House should listen to public on wolf issue

Arizona Republic (Original) Posted March 3, 2014 by the Editorial Board on azcentral.com

Our View: Don't follow in Senate's mean-spirited footsteps

Arizona's Senate passed a trio of ill-conceived measures aimed at undermining efforts to reintroduce Mexican gray wolves to our state. The House should not go along.

The argument that wolf reintroduction is a threat to livestock and big-game hunters is overwrought. Cattle ranchers lease federal land for their livestock. The American people own the land, and the public supports restoring wolves to the wild.

A compensation program pays ranchers who lose livestock to wolves, and new proposals would pay them simply for sharing their leased land with wolves. Ranchers are not being unduly burdened.

Wolves were extirpated from the wild at government expense for ranchers' convenience. Attitudes toward predators have changed, and public-land ranchers need to change with the times.

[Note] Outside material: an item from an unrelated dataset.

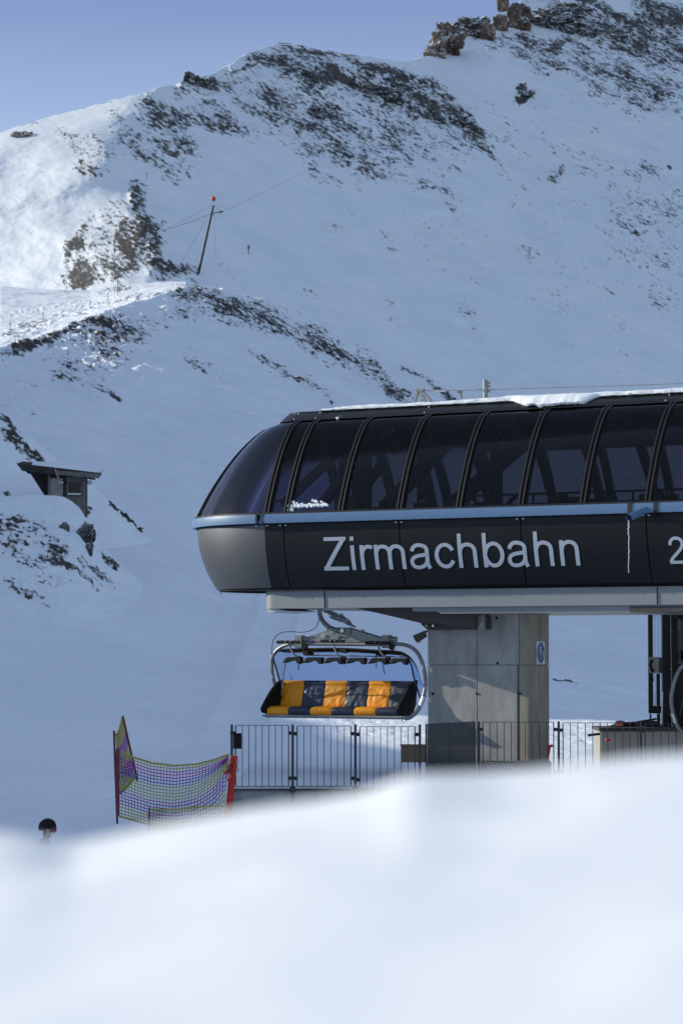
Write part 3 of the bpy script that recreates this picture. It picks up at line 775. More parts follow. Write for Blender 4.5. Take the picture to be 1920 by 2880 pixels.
# roof
mb = MB()
def tr(q_): return (Z_TB - .02 + (Z_TT - Z_TB + .02) * q_, IW_T - .08 + .30 * q_ ** 1.3, IA_T - .10 + (IA_TT - IA_T + .04) * q_)
shell(mb, tr, full, [0, .15, .5, 1], 0, .3); mb.build('roof_edge', M['anth2'], ST, True)
cap_ring('roof', Z_TT - .03, IW_T + .2, IA_TT - .05, M['anth2'])
mb = MB()
for p in (845, 905, 1210, 1885):
    s = s_of(p, Z_TT, IW_T + .2)
    for q_ in (.2, .8):
        z, iw, ia = tr(q_); t, m = stn(s, iw, ia, A0); mb.sphere((t, m - .01, z), .018, 8, 5); mb.cut()
mb.build_split('roof_rivet', M['chrome'], ST)

# interior: ceiling box, diagonal members, frames and walkway rails
mb = MB(); mb.box(((1.2 + TEND) / 2, B0, Z_TB - .38), (TEND - 1.2, 2.2, .62)); mb.build('ceiling_box', M['interior'], ST)
def ipt(px, py, m): t = px2t(px, 6.3, m); return (t, m, py2z(py, t, m))
mb = MB()
for a, b, wd in (((795, 1420), (1010, 1215), .10), ((905, 1420), (1075, 1200), .16), ((985, 1420), (1080, 1300), .12),
              ((1265, 1425), (1480, 1240), .42), ((1090, 1420), (1280, 1220), .40)):
    A_ = ipt(a[0], a[1], 2.3); B_ = ipt(b[0], b[1], 2.3); mb.beam(A_, B_, wd, .2); mb.cut()
mb.build_split('diagonal_beam', M['interior'], ST)
mb = MB()
for p in (1018, 1190, 1395): 
    a = ipt(p, 1430, 2.6); mb.box((a[0], 2.6, 6.2), (.34 if p == 1018 else .16, .3, 2.4)); mb.cut()
mb.build_split('interior_column', M['interior'], ST)
mb = MB()
for p in (910, 1060, 1215, 1330, 1510, 1645, 1800):
    pts = [ipt(p + dx, py, 4.4) for dx, py in ((46, 1430), (40, 1390), (22, 1320), (0, 1255), (-25, 1200))]
    for i in range(4): mb.beam(pts[i], pts[i + 1], .17, .17)
    mb.cut()
mb.build_split('rear_frame', M['interior'], ST)
mb = MB()
for zz, r_ in ((5.72, .02), (5.9, .025), (6.12, .03)):
    mb.tube([(.4, 3.9, zz), (TEND, 3.9, zz)], r_, 6)
for k in range(14): mb.box((.6 + k * .8, 3.9, 5.75), (.04, .04, .75))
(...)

Out of deference to ranchers, reintroduction was set up to give Mexican wolves a lower level of protection under the Endangered Species Act.

SB 1211 would drop that further, even though the wolf population is growing so slowly that some say it may be doomed.

SB 1212 appropriates $250,000 from the general fund for litigation expenses if the program is expanded.

A resolution, SCR 1006, calls for shifting wolf management from federal to state control, limiting the number of wolves in the wild and locating wolves to the mountains of Mexico.

The feds will ignore it.

C'mon, lawmakers, play fair. Wolves are not the enemy. They are a part of Arizona's stunning natural heritage.

This trio of special-interest measures does a disservice to goals of species diversity that are embraced by a broad range of Arizonans.